[GIVEN REQUEST]: Write out the lines from the top of the material through the line with "22, .14, .028), 'logo_lettering')", exactly and with nothing added.

— begin DATASET EXTRACT —

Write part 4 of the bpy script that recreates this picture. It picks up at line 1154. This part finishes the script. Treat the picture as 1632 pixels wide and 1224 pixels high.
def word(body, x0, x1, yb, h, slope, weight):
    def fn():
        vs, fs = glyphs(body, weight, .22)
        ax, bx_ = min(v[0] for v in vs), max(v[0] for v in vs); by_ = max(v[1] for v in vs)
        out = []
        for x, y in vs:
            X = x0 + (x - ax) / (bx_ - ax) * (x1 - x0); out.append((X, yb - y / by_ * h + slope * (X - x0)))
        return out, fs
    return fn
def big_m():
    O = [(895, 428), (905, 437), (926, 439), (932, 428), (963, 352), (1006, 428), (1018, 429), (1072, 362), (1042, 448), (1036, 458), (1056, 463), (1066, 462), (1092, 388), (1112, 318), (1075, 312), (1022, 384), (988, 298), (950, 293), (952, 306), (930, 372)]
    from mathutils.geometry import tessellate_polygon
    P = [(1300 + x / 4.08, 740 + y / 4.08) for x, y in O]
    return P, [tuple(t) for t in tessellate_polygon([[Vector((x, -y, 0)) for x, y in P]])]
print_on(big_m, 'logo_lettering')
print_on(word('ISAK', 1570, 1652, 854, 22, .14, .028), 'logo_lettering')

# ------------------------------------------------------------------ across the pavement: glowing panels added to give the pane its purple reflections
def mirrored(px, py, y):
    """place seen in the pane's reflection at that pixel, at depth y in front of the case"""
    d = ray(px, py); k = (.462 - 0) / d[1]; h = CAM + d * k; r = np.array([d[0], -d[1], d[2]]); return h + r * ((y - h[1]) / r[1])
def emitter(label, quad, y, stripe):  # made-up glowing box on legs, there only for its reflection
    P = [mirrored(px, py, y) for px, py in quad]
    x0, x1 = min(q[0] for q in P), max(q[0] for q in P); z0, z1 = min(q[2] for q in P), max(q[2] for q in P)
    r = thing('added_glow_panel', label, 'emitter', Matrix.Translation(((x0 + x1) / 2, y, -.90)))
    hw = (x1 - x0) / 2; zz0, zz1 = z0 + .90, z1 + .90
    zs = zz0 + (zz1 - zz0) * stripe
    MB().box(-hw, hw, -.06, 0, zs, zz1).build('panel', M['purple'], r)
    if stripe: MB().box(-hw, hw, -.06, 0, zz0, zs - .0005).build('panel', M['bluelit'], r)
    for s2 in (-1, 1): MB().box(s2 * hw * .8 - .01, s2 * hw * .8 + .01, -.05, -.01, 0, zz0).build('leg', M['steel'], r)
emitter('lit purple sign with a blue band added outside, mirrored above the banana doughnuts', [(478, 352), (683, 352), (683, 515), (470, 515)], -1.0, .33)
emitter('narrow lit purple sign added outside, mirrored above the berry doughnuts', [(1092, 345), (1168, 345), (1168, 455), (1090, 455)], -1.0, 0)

— end DATASET EXTRACT —

[REPLY TO THE TASK]:
Write part 4 of the bpy script that recreates this picture. It picks up at line 1154. This part finishes the script. Treat the picture as 1632 pixels wide and 1224 pixels high.
def word(body, x0, x1, yb, h, slope, weight):
    def fn():
        vs, fs = glyphs(body, weight, .22)
        ax, bx_ = min(v[0] for v in vs), max(v[0] for v in vs); by_ = max(v[1] for v in vs)
        out = []
        for x, y in vs:
            X = x0 + (x - ax) / (bx_ - ax) * (x1 - x0); out.append((X, yb - y / by_ * h + slope * (X - x0)))
        return out, fs
    return fn
def big_m():
    O = [(895, 428), (905, 437), (926, 439), (932, 428), (963, 352), (1006, 428), (1018, 429), (1072, 362), (1042, 448), (1036, 458), (1056, 463), (1066, 462), (1092, 388), (1112, 318), (1075, 312), (1022, 384), (988, 298), (950, 293), (952, 306), (930, 372)]
    from mathutils.geometry import tessellate_polygon
    P = [(1300 + x / 4.08, 740 + y / 4.08) for x, y in O]
    return P, [tuple(t) for t in tessellate_polygon([[Vector((x, -y, 0)) for x, y in P]])]
print_on(big_m, 'logo_lettering')
print_on(word('ISAK', 1570, 1652, 854, 22, .14, .028), 'logo_lettering')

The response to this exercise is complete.